Nearly 30 years later, however, the chance discovery of a copy of Dreamin’ Wild in an antique store by a record collector eventually led to the “lost” album’s re-release by the revivalist label Light in the Attic Records in 2012.

That feelgood story of a long dormant musical dream finally realized was enough to earn major press attention, but is it enough for a feature-length film? Probably not, which is why writer-director Pohlad piled on the melodrama and leaned into clichés.

The Emerson family is portrayed as simple farm folk sheltered from modernity. They do not watch television and have no internet. When told online music magazine Pitchfork had awarded the reissued album an eight-out-of-10 rating – the reviewer called it a “godlike symphony to teenhood” – the father wonders, “Is that good?”
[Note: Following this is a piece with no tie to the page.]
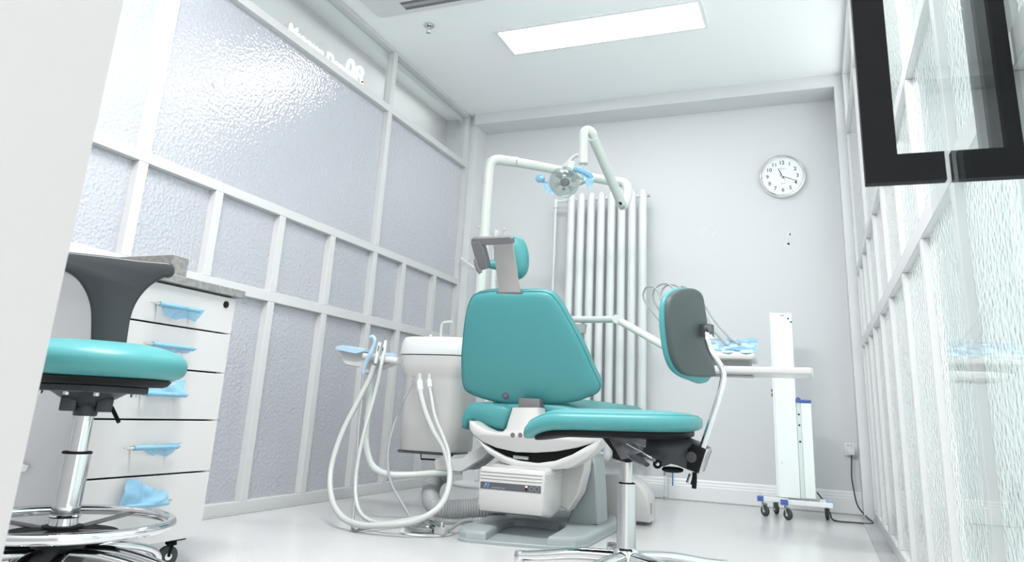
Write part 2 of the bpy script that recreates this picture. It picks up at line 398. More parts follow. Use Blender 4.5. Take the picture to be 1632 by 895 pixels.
for k in (0, 1):
    cx = hx1-.052+.024*k
    B().tube([(cx+.009*cos(a), Yp, .2035+.009*sin(a)) for a in [2*pi*i/24 for i in range(24)]], .0007, n=6, k=1, closed=True, smooth=False).build('button_ring', 'lightink', hous)
B().box(hx1-.079, hx1-.069, Yp-.0006, Yp+.002, .196, .207).build('switch', 'black', hous)
B().ellipsoid((hx1-.074, Yp, .210), (.010, .004, .007)).build('indicator_light', 'redled', hous)
# cradle ("smile")
def px3(l, Y): return [pt(x, y, Y) for x, y in l]
upper = [(748, 670), (754, 672), (766, 680), (779, 686), (794, 689), (801, 688), (807, 682), (811, 668), (815, 656), (817, 649), (857, 649), (858, 660), (864, 680), (872, 690), (888, 694), (905, 693), (935, 687), (950, 688), (956, 693), (955, 703), (941, 706.5), (916, 713.5), (885, 719), (854, 721), (822.6, 720), (791, 713), (770, 704), (756, 694), (748, 682)]
B().slab(px3(upper, 3.02), (0, 1, 0), [(.004, -.004), (0, 0), (0, .09)]).build('upper_cradle', 'plastic', ch, ang=50)
lower = [(749, 684), (757, 694), (770, 707), (785, 717), (803, 727), (825, 734), (854, 738), (885, 734), (912, 724), (935, 711), (947, 705), (957, 695), (958, 703), (950, 716), (936, 729), (918, 741), (905, 746.5), (880, 748.5), (845, 747.5), (820, 743.5), (800, 736), (779, 722), (762, 704)]
B().slab(px3(lower, 3.02), (0, 1, 0), [(.003, -.003), (0, 0), (0, .10)]).build('lower_cradle', 'plastic', ch, ang=50)
gap = [(760, 698), (791, 713), (854, 719), (916, 712), (944, 704), (935, 716), (905, 732), (854, 742), (810, 735), (776, 715)]
B().slab(px3(gap, 3.05), (0, 1, 0), [(0, 0), (0, .05)]).build('cradle_core', 'black', ch)
B().slab(px3([(818, 725), (841, 727.5), (841, 732.5), (818, 730)], 3.035), (0, 1, 0), [(0, 0), (0, .03)]).build('latch', 'midgrey', ch)
for px in (829.5-12.5, 829, 841): 
    p = pt(px, 693, 3.015); B().lathe([(.0105, 0), (.0105, .004), (.0, .0045)], p+V((0, .004, 0)), (0, -1, 0), 20).build('cap_plug', 'dgrey', ch)
# neck under backrest and lower arm
B().box(-1.235, -1.135, 3.08, 3.13, .49, .56, .004).build('backrest_hinge', 'dgrey', ch)
B().slab(px3([(845, 746), (880, 746), (878, 751.5), (846, 751.5)], 3.06), (0, 1, 0), [(0, 0), (0, .25)]).build('lift_block', 'dgrey', ch)
B().slab(px3([(884, 752), (905, 744), (934, 727), (932, 750), (923, 786), (905, 814), (884, 800)], 3.16), (0, 1, 0), [(.006, -.006), (0, 0), (0, .09)]).build('lift_neck', 'plastic', ch)
# seat and leg rest
def seatdef(p):
    q = p.copy(); f = (p.y/.55); q.z += .012*abs(p.x/.25)**2
    if p.y < -.35: q.x *= 1.0
    return q
B().ellipsoid((-1.20, 3.58, .520), (.60, .86, .105), .55, .35, deform=lambda p: V((p.x*(1 if p.y < .1 else 1-.45*(p.y-.1)), p.y, p.z+.10*(p.x/.30)**2*(-.35 if p.y < -.15 else 0)))).build('seat_cushion', 'teal', ch)
B().ellipsoid((-1.16, 4.10, .515), (.44, .62, .11), .5, .35, deform=lambda p: V((p.x, p.y, p.z-.16*max(0, (p.y-.18)/.12)**2*.25))).build('leg_rest', 'teal', ch)
wing = [(735, 682), (736, 665), (741, 650), (752, 641), (775, 640), (800, 644), (816, 650), (812, 668), (806, 686), (794, 687), (770, 680), (755, 671), (748, 672), (744, 684)]
B().slab(px3(wing, 3.14), (0, 1, 0), [(.02, -.012), (.006, -.004), (0, .01), (0, .18), (.01, .2)]).build('seat_side_bolster', 'teal', ch, ang=60)
B().box(-1.40, -.98, 3.15, 4.0, .42, .475, .01).build('seat_frame', 'black', ch)
# backrest
P0 = V((-1.2, 3.15, .55)); tdir = V((0, -.23, .45)).normalized(); nb = V((1, 0, 0)).cross(tdir).normalized()
if nb.y < 0: nb = -nb
bo = [(763, 467), (780, 464.5), (796, 464), (829, 465), (850, 464.5), (868, 465.5), (881, 472), (895, 491), (909, 516), (923, 541.7), (934, 565), (943.7, 587.4), (955.4, 612), (955.5, 621), (949, 628), (937, 633), (920, 639), (898, 642.5), (857, 645), (816, 644.5), (792, 641), (770, 635.7), (752, 629), (741, 622), (736.5, 609), (735, 588), (735, 567), (737, 540), (740, 514), (744, 492), (749, 478), (755, 470)]
bo3 = [ptp(x, y, P0, nb) for x, y in bo]; bo3 = catmull(bo3, 3, True)
br = B().slab(bo3, nb, [(.010, -.0125, .5), (.010, -.0115, .18), (.010, -.009, .06), (.010, -.0045), (.005, .001), (.0015, .006), (0, .014), (0, .045), (.004, .056), (.014, .066), (.014, .074, .1)]).build('backrest', 'teal', ch, ang=60)
B().tube([p+nb*.006 for p in bo3], .0018, n=6, k=1, closed=True, smooth=False).build('seam', 'seam', br)
cbd = ptp(807.5, 628.5, P0, nb)
B().lathe([(.016, 0), (.016, .004), (.013, .0055), (0, .0055)], cbd-nb*.010, -nb, 32).build('badge', 'badge', br)
text('badge_lettering', 'F1', .017, cbd-nb*.0162, (1, 0, 0), tdir, 'badgetxt', br, shear=.1, bold=.0006)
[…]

The father, played by Beau Bridges, was no aw-shucks rube in real life, though. He arranged for the building of a modern recording studio for his boys on the grounds of the farm.

He also literally bet the farm on their music – and lost. Unable to pay off the loans that financed the musical pipe dreams of his sons, the family lost more than 1,500 of the farm’s 1,700 acres to the bank. That sacrifice weighs heavily on the conscience of Donnie, the melodically gifted half of the sibling duo, played by Affleck as an unshaven, guilt-ridden man who wears flannel like a coat of emotional armour.

He is jaded. When approached by a record label man (Chris Messina) about the relaunching of his and his brother’s music career, he wants to know, “What’s that gonna cost us?” Told it will not cost him a cent, he is suspect: “We’ve been promised things before, and we were left holding the bag.”

It is a typical role for Affleck, who won an Academy Award as an irritable loner in 2016′s Manchester by the Sea. Memorably, he was the awkward coward in The Assassination of Jesse James by the Coward Robert Ford opposite Brad Pitt’s extroverted outlaw.

Dreamin’ Wild as a whole is subdued, sleepily told with help of seventies flashbacks. Noah Jupe (Ford v Ferrari and Honey Boy) plays teenage Donnie. An ebullient dreamer in his youth, he is morose as an adult.

The character of his older brother, the trying but untalented drummer Joe, is capably handled by Walton Goggins. The script does not pay serious attention to him.

And while the film’s star is obviously Affleck, the soul is the veteran Bridges, so often in the shadow of his more successful actor brother Jeff Bridges. Beau would understand the plight of Affleck, brother of Ben/Batman. Stardom is a funny thing; its timelines are unpredictable.